While other researchers in the park are studying the latest semiconductor technology or PCB contamination, the National Humanities Center is, as Dr. Mullikin puts it, ''a kind of torch-carrying and torch-passing institution that keeps alive what Matthew Arnold called 'the best that has been thought and known.' ''

On a typical day the scholars arrive in the morning, work till midday, and break for a communal lunch, served cafeteria-style in the airy commons. The day of my visit I was reminded of nothing so much as a very nice college dorm just before the semester begins and everyone gets swamped with work.

Conversation wanders where it will, far afield from the scholars' designated research topics -- into current events, or perhaps a comparison of auto-repair costs in the South and the Northeast.
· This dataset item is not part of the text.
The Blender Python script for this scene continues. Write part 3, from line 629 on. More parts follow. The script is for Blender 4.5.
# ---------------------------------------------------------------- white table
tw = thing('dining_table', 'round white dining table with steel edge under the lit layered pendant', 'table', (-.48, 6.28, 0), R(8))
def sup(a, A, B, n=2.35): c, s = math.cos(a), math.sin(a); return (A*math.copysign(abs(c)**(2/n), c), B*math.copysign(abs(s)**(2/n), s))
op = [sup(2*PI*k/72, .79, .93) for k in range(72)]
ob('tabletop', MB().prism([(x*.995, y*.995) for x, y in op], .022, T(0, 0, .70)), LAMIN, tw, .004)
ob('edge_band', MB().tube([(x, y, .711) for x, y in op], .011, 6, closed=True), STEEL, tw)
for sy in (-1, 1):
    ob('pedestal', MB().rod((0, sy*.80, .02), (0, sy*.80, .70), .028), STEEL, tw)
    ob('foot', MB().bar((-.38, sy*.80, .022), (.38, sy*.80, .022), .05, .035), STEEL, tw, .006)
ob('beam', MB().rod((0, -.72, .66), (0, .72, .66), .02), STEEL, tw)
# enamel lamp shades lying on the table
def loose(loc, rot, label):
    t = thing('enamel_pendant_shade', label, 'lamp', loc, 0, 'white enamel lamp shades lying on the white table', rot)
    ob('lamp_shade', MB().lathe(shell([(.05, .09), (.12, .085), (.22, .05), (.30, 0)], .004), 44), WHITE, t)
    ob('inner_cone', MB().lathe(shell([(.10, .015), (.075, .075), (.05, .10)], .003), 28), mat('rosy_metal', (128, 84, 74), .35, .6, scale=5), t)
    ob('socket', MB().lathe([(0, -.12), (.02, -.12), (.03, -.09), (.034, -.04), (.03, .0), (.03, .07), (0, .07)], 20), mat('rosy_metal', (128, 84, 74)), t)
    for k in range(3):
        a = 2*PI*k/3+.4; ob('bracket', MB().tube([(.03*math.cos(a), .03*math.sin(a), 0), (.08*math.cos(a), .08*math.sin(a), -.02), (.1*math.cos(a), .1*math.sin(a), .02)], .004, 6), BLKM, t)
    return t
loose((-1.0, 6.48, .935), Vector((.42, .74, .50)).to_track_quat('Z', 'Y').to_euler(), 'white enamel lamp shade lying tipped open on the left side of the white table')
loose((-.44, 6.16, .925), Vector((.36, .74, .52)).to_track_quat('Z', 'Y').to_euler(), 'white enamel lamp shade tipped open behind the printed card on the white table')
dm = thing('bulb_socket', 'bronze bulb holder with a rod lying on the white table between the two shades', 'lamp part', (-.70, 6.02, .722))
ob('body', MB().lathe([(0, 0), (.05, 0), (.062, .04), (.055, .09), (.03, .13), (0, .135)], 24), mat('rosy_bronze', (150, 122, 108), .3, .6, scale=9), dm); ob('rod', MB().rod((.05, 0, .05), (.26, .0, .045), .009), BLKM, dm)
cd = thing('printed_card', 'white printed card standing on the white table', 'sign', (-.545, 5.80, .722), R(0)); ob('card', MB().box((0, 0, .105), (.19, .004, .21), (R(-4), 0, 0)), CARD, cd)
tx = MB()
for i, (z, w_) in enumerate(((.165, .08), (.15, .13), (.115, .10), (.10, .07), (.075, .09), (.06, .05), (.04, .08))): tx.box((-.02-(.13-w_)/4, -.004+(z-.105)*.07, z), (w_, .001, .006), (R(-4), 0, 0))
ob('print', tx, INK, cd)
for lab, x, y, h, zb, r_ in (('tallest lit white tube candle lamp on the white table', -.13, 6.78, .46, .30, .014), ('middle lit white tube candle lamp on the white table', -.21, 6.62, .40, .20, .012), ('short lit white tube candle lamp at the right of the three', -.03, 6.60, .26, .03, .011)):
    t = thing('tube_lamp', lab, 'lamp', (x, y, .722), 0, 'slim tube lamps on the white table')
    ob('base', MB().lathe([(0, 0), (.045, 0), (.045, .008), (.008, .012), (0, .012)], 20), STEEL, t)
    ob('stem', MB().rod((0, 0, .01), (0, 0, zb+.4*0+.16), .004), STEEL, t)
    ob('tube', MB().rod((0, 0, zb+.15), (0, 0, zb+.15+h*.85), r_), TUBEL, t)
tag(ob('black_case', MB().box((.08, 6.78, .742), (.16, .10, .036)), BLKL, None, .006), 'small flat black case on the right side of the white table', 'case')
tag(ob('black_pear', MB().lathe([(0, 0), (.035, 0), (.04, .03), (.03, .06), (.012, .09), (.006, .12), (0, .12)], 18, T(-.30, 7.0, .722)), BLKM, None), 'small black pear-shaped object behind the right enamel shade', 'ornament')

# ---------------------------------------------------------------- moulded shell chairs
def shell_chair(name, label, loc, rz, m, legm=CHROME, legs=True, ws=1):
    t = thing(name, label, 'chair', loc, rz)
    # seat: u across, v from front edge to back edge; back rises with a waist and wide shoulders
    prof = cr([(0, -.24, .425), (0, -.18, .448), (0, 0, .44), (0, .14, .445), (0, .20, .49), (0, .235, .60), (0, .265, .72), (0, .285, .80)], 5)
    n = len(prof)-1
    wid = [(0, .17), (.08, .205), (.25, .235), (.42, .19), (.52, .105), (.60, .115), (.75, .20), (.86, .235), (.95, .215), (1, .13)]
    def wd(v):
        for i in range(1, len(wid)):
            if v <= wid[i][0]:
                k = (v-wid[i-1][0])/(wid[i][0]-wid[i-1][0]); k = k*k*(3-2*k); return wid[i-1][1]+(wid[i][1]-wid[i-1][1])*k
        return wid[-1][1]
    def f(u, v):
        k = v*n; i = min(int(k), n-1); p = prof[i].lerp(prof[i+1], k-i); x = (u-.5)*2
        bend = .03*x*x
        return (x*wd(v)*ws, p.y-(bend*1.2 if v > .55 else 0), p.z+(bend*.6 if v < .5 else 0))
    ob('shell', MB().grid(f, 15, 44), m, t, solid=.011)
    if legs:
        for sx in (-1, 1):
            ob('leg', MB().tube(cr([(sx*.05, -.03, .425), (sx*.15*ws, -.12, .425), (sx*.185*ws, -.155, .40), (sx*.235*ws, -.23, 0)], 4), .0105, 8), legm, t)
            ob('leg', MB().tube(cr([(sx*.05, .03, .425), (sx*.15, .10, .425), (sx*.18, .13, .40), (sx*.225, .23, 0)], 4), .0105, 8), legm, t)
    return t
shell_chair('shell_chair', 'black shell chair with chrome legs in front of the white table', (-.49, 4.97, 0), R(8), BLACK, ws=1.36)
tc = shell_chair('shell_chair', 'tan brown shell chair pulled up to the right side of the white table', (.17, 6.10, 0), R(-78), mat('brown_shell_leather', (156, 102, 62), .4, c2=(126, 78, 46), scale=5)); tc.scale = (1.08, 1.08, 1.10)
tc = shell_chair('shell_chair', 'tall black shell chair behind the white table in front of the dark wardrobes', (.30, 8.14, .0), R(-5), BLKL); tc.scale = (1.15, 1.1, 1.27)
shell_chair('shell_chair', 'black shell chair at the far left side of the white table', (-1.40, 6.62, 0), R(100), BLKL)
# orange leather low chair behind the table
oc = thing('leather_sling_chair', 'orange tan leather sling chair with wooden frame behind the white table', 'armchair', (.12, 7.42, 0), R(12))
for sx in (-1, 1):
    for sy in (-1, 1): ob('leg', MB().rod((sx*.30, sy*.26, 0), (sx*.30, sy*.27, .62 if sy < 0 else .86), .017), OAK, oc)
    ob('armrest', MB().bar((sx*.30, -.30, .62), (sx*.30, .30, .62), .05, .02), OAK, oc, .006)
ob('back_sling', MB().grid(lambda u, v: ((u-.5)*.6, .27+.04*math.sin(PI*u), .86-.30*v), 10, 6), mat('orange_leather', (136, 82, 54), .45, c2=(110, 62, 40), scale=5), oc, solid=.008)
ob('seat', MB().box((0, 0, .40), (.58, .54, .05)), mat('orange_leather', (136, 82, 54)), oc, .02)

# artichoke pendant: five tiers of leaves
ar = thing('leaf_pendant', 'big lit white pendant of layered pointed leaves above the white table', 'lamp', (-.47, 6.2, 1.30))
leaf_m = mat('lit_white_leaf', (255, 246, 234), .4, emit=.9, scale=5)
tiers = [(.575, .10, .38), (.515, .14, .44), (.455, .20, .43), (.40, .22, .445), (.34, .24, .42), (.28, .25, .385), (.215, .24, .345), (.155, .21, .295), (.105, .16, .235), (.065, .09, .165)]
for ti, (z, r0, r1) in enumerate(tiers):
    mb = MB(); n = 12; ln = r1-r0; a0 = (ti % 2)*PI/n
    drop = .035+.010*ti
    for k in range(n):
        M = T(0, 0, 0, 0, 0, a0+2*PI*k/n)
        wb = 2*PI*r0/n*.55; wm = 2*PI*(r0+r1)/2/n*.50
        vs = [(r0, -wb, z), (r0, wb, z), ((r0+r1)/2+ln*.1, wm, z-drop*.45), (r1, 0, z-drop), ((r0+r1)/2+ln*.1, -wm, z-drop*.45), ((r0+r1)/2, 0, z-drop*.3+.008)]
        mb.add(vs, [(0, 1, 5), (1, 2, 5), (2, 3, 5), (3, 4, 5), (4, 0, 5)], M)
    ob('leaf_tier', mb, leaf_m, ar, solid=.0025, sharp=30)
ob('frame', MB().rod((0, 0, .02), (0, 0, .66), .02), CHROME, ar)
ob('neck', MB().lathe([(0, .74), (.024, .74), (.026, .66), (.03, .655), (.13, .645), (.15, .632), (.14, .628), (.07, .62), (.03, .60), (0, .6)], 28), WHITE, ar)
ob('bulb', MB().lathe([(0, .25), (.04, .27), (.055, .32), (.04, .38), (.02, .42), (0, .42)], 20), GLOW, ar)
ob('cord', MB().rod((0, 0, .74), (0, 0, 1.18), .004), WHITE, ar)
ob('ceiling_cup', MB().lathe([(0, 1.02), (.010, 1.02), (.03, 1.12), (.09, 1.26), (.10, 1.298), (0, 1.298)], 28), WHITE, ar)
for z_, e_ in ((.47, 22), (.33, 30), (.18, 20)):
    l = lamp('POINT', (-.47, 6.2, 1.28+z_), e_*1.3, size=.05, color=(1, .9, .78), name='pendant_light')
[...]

After the lunch break it's back to the study for more research and writing. The center doesn't have a big library, but provides catalogues, such as Books in Print, from which books may be ordered. And the Triangle universities' excellent libraries are always nearby, of course.

As would be expected in a hotbed of technology like Research Triangle Park, the center also has a word-processing system, on which a special staff enters scholars' manuscripts as they are prepared for publication. The humanists themselves, by and large, still prefer typewriters.